El simple hecho de hablar de un disco patrio es, ya de por sí, todo un éxito. Y más si se trata de uno que se consume a la velocidad con la que se despachan sus canciones, en línea, cortas, intrascendentes y por tanto perfectas. Al fin y al cabo, la música siempre importó poco, y menos ahora. Porque nunca, en toda la historia de este arte menor, había pesado tanto el continente, algo que C. Tangana entiende mejor que Alaska. El contenido es un disco en el que su autor pasa de puntillas para entrar en el mercado por la puerta grande. Eso sí, convertido en un artista total… en chándal. Todo suena a refrito y en la pomada, desde la rumba ratonera puesta de Auto-Tune® a la bossa con sabor a cocido madrileño, y los invitados aplican el pasapuré con tanta clase que incluso mi madre habla de un chico que ni canta, ni baila, pero no se lo pierdan.
Y es que hay algo que aterroriza en «El Madrileño» y es la certidumbre de que para hacer un disco popular se necesita convertir el impulso, el rayo o como queramos llamarlo, en cadena de montaje, vender el corazón —el alma es cosa de antiguos— a cambio de una posteridad que ahora es tendencia en Twitter, luego memoria pasajera. Así se diseñan los mitos en el 2021, con disciplina audiovisual, trabajo de cirujano plástico e instinto para las ventas. Vamos, igual que siempre, aunque con una diferencia: Antón renuncia a lo bueno para ir a lo grandioso.

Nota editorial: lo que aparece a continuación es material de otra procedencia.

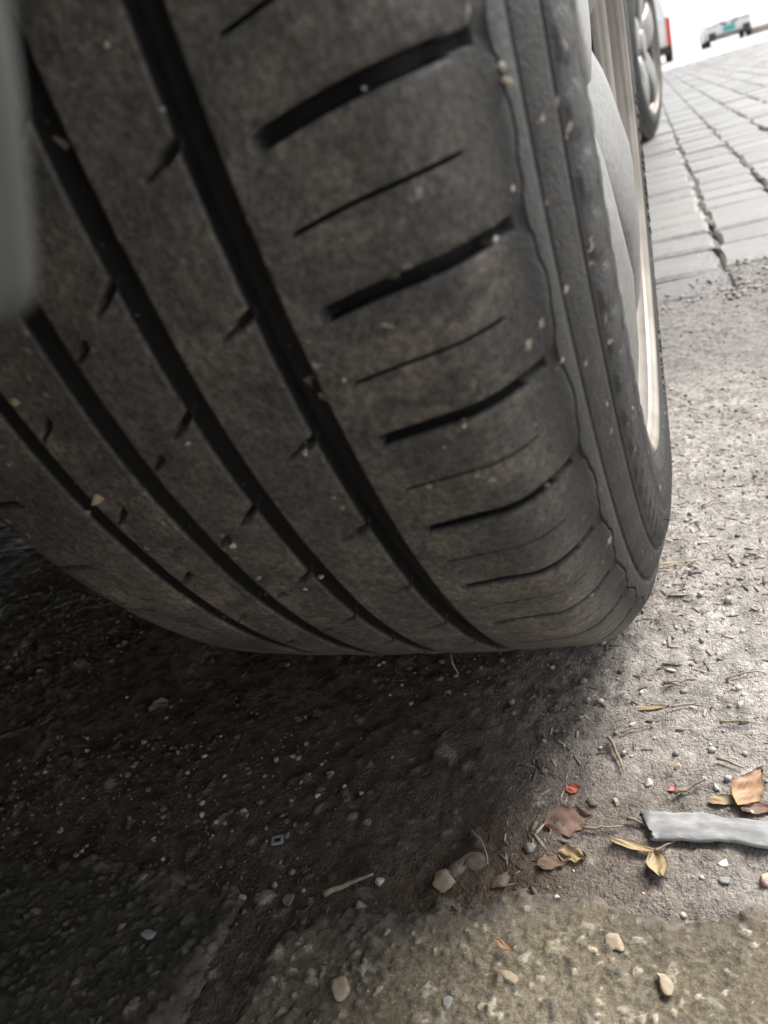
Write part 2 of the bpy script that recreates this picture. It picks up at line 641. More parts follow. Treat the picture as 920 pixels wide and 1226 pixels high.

Da igual si el disco te gusta o no. Lo importante es que en la fórmula agotada del éxito se abren grietas y por ellas se cuelan jóvenes audaces con la capacidad de convertir sus limitaciones en bitcoins. Sobre todo cuando el mundo se desmorona, momento en el que algunos caen en la cuenta de que todavía es posible. Me convertí al Tanganismo hace tiempo, una noche que le vi en un concierto junto a Nina, la cantante de Morgan. Los dos nos miramos sin entender nada y hoy debemos rendirnos a la evidencia de que el rey no tiene ventrículo, aunque sí un hueco en lo que nos queda de pecho. Eso y un medallón brillante como un satélite.